Knausgaard has said in interviews that the first five books represent a cycle, and that the sixth stands outside them. Aside from the Mein Kampf essay, Book Six is entirely concerned with giving an account of the various levels and kinds of anger, rage, and pain caused by the writing of the first five volumes. Knausgaard writes: “This novel has hurt everyone around me, it has hurt me, and in a few years, when they are old enough to read it, it will hurt my children. If I had made it more painful, it would have been truer.” It’s a devastating, beautiful observation in a novel full of them.

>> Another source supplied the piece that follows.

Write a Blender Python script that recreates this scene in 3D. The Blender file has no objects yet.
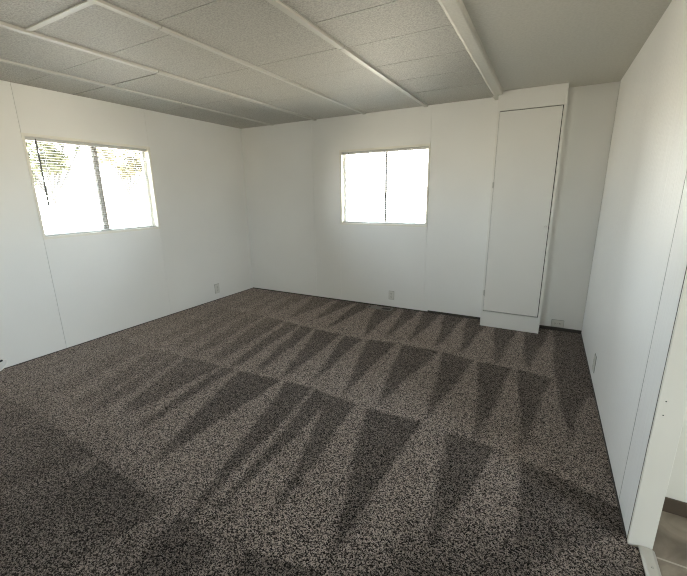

To my mind, there are two ways in which Book Six comes up short. The first is Knausgaard’s failure—frustrating given his subject matter—to make a meaningful connection between Europe’s ongoing failure to compassionately handle the immigration crisis in the Mediterranean with the West’s reticence to accept Jewish refugees from Germany before World War II. The second is that Knausgaard, in his attempt to describe life’s fullness and life’s despair, in his breathtakingly honest fidelity to his own experience of reality, makes not enough room for joy. “If there is one thing I had learned in the forty years I’d been alive,” he writes, “it was that it was so much easier to carry despair than hope.” And yet it occurs to me that for me to say that Knausgaard should’ve made more room for joy in My Struggle is actually to say that Karl Ove, the character, the person, should have done so. While Karl Ove, the person, would likely agree with that statement, I suspect that Knausgaard, the writer, would not.